### Goal
Present every line in which the string "shrub" appears.

### Material provided
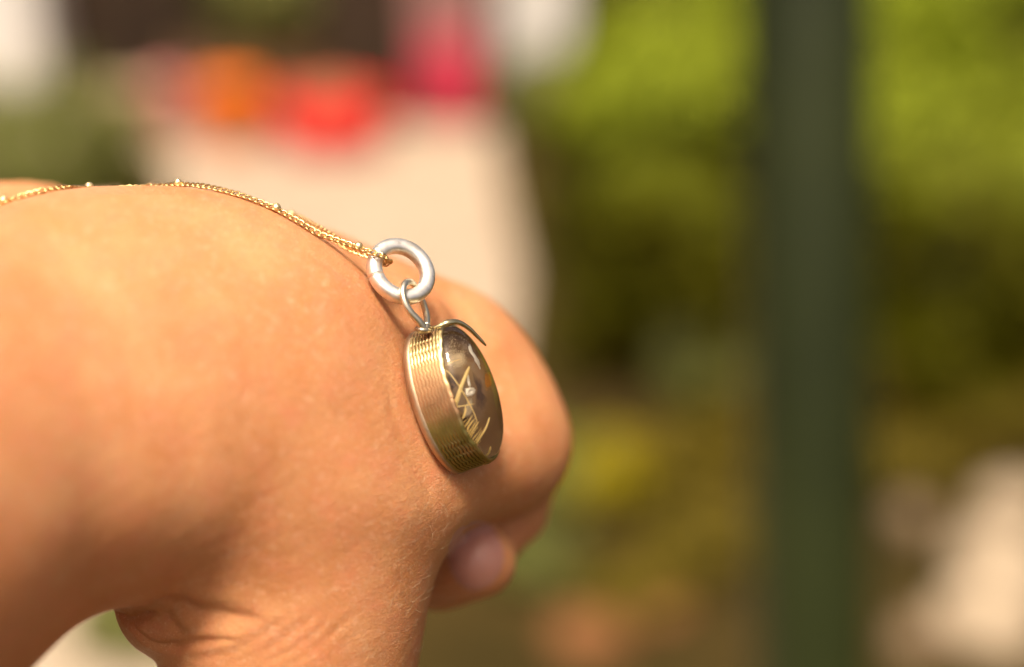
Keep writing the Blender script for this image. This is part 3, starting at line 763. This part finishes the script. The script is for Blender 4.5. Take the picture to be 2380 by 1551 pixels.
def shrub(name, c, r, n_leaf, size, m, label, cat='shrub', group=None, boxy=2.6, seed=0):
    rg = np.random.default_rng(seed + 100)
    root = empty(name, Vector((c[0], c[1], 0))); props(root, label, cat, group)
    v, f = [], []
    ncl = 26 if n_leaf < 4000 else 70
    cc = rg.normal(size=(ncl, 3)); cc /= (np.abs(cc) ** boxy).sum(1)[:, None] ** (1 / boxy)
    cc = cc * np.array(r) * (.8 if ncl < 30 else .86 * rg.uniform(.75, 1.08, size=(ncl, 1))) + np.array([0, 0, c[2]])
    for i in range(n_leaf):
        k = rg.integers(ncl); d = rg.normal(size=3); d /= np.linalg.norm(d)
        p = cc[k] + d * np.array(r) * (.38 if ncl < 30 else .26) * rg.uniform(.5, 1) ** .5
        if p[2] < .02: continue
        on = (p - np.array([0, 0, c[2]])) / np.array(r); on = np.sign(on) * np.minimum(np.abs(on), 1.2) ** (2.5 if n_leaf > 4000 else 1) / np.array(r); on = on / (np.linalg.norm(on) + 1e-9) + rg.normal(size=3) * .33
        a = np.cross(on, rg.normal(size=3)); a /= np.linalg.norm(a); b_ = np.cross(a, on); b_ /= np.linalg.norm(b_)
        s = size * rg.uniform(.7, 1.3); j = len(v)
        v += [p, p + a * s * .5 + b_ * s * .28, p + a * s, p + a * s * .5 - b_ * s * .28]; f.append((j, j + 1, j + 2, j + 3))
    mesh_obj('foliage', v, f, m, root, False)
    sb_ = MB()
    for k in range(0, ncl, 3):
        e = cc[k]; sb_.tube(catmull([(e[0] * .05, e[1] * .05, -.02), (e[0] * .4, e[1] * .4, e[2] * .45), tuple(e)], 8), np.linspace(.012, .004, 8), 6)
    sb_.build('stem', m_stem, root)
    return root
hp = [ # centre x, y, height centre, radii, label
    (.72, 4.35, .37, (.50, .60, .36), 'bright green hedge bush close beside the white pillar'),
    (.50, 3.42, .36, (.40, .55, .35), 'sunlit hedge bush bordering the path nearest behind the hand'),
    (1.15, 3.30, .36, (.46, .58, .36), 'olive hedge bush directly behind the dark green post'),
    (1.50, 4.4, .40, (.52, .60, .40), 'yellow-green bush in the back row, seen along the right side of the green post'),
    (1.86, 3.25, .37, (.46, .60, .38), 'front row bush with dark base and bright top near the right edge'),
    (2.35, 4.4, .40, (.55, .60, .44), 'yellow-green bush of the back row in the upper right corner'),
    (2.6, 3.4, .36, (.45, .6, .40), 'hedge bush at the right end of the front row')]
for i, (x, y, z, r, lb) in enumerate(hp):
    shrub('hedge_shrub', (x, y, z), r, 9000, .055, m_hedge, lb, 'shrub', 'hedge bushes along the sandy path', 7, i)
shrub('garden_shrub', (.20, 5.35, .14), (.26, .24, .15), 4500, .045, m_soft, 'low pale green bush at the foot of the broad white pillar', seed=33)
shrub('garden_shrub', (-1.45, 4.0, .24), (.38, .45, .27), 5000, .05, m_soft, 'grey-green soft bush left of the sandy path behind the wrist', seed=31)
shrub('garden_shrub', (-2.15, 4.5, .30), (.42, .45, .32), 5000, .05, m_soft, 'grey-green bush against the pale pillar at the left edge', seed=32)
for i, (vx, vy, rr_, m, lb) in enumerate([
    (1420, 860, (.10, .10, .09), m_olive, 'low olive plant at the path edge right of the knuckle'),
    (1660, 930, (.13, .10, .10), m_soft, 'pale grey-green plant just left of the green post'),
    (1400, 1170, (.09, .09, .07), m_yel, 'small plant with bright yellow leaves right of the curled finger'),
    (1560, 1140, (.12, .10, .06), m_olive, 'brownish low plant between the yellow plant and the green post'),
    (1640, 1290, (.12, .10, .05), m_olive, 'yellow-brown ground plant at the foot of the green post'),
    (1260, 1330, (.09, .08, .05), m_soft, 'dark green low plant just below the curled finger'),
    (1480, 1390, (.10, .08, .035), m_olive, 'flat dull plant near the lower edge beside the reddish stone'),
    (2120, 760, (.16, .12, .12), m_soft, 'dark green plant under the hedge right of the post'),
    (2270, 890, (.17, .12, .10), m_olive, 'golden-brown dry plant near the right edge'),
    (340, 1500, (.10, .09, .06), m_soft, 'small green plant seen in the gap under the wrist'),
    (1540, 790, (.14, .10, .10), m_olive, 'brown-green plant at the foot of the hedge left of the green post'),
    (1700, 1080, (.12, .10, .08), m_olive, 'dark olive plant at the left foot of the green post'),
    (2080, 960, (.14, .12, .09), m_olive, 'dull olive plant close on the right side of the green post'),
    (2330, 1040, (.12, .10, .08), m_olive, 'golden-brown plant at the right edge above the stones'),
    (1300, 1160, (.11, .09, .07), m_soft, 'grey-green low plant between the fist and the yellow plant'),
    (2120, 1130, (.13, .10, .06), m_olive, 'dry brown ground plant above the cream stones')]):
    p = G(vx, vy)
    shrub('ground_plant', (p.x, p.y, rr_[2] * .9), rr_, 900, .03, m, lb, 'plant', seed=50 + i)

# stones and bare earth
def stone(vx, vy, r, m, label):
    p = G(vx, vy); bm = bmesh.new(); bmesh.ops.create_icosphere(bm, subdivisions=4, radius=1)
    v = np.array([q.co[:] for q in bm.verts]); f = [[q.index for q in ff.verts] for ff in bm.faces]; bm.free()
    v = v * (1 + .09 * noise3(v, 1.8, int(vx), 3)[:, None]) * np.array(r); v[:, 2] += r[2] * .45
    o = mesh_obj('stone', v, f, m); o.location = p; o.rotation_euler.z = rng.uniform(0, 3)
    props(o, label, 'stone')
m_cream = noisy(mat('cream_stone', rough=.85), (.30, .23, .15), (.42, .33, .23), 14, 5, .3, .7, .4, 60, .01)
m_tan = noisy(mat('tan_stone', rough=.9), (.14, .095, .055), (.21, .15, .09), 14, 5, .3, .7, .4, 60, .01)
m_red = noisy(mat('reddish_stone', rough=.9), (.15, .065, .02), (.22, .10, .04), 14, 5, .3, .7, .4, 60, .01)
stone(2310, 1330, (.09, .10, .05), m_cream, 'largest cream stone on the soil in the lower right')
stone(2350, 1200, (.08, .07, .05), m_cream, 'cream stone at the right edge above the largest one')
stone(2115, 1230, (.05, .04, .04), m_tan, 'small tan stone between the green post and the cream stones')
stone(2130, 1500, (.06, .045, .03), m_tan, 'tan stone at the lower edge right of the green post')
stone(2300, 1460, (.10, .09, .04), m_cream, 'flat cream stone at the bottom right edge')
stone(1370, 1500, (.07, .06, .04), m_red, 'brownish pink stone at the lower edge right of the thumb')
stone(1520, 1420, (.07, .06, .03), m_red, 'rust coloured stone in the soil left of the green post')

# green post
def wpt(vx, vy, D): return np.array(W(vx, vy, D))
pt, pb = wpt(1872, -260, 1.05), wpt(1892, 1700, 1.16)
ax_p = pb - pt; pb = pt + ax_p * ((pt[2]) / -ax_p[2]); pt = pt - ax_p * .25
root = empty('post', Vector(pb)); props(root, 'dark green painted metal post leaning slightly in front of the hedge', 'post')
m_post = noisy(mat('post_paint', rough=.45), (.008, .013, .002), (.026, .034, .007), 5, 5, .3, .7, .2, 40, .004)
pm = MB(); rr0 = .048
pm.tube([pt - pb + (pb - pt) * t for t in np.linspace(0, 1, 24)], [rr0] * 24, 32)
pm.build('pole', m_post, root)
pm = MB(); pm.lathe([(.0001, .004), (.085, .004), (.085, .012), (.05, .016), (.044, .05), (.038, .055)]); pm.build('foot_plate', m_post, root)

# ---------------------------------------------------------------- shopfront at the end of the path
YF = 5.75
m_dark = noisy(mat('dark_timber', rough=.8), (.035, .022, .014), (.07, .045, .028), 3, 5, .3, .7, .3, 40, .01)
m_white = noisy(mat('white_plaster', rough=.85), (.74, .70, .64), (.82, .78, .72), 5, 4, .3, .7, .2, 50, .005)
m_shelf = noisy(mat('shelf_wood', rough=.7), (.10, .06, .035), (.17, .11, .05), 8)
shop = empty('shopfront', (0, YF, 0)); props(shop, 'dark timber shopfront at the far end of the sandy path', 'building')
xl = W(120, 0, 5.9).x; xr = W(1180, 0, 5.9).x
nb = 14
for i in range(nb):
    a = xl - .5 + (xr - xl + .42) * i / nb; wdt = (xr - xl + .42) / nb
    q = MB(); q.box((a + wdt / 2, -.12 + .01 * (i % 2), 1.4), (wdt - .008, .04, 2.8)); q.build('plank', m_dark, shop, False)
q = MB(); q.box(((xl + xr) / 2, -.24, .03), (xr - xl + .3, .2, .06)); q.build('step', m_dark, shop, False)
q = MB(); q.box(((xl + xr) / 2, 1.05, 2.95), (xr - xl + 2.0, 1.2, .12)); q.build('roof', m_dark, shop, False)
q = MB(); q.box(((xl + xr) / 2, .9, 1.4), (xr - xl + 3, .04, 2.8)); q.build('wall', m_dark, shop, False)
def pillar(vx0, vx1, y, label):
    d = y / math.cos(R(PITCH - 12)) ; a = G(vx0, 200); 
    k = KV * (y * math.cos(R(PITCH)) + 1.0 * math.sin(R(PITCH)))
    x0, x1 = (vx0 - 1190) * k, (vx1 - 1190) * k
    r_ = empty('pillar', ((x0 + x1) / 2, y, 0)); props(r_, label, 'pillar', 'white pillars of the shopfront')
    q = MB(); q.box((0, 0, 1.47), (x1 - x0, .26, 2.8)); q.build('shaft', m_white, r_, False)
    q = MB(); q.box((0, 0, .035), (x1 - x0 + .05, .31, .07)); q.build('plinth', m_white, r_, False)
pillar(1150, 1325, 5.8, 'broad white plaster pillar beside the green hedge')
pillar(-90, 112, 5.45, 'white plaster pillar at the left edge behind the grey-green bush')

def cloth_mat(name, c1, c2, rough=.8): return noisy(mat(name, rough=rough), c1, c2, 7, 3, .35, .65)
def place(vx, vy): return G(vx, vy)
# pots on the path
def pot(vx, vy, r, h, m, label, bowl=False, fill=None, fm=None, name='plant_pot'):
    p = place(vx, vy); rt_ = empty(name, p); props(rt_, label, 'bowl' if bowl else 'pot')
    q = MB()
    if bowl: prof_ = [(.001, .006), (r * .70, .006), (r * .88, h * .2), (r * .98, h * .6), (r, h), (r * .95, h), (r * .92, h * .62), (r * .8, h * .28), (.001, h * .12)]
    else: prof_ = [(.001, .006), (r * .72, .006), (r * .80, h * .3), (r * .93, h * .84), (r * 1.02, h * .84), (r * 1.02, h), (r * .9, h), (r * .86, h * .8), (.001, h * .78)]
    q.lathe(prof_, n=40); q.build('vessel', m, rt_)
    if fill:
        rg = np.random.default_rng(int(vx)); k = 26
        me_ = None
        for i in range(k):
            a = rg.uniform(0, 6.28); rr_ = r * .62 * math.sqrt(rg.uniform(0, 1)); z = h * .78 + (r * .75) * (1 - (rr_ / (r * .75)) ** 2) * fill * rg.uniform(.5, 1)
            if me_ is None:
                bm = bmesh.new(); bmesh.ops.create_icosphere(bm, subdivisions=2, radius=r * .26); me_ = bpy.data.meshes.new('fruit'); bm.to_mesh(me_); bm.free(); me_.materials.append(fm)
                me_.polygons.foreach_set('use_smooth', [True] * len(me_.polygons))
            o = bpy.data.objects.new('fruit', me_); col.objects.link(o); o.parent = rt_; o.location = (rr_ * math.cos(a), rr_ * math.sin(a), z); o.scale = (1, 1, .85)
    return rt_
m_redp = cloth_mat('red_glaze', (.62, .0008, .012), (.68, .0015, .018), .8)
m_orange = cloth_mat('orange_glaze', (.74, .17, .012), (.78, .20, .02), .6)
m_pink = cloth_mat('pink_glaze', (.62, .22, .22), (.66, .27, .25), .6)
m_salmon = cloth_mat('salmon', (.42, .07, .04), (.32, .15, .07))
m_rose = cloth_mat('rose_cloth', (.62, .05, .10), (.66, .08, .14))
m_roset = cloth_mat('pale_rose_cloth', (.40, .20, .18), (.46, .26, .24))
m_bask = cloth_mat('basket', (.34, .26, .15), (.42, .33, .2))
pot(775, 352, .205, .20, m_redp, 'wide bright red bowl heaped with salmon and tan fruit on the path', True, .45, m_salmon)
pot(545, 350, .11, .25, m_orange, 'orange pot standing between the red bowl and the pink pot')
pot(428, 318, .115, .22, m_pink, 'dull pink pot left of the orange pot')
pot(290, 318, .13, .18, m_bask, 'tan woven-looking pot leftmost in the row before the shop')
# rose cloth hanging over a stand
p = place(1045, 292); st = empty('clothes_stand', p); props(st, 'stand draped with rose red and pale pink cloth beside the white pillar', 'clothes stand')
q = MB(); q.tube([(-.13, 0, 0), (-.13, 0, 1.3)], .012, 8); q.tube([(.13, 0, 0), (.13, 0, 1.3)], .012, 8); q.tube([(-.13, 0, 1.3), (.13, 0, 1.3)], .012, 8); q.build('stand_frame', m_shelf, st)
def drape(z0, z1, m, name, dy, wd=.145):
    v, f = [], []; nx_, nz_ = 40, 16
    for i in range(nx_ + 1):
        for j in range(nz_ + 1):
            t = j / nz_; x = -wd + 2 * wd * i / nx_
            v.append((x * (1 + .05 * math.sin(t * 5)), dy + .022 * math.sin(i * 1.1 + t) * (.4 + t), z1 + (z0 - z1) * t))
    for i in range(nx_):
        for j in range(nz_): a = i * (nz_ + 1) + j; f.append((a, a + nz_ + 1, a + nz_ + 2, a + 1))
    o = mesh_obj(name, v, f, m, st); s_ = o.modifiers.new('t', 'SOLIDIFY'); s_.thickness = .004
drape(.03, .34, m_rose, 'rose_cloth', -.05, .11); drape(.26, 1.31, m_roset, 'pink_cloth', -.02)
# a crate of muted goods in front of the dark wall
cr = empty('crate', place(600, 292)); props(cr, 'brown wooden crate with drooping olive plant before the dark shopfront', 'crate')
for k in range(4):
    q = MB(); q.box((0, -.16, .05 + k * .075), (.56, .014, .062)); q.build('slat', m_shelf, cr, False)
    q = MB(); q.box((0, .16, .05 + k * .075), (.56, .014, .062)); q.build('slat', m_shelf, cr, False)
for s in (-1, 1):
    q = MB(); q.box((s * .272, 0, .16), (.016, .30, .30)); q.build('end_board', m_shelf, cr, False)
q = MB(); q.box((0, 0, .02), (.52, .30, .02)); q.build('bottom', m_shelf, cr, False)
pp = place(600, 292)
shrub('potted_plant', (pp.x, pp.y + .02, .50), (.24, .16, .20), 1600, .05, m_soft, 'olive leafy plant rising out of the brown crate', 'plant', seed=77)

### Correct result
def shrub(name, c, r, n_leaf, size, m, label, cat='shrub', group=None, boxy=2.6, seed=0):
    shrub('hedge_shrub', (x, y, z), r, 9000, .055, m_hedge, lb, 'shrub', 'hedge bushes along the sandy path', 7, i)
shrub('garden_shrub', (.20, 5.35, .14), (.26, .24, .15), 4500, .045, m_soft, 'low pale green bush at the foot of the broad white pillar', seed=33)
shrub('garden_shrub', (-1.45, 4.0, .24), (.38, .45, .27), 5000, .05, m_soft, 'grey-green soft bush left of the sandy path behind the wrist', seed=31)
shrub('garden_shrub', (-2.15, 4.5, .30), (.42, .45, .32), 5000, .05, m_soft, 'grey-green bush against the pale pillar at the left edge', seed=32)
    shrub('ground_plant', (p.x, p.y, rr_[2] * .9), rr_, 900, .03, m, lb, 'plant', seed=50 + i)
shrub('potted_plant', (pp.x, pp.y + .02, .50), (.24, .16, .20), 1600, .05, m_soft, 'olive leafy plant rising out of the brown crate', 'plant', seed=77)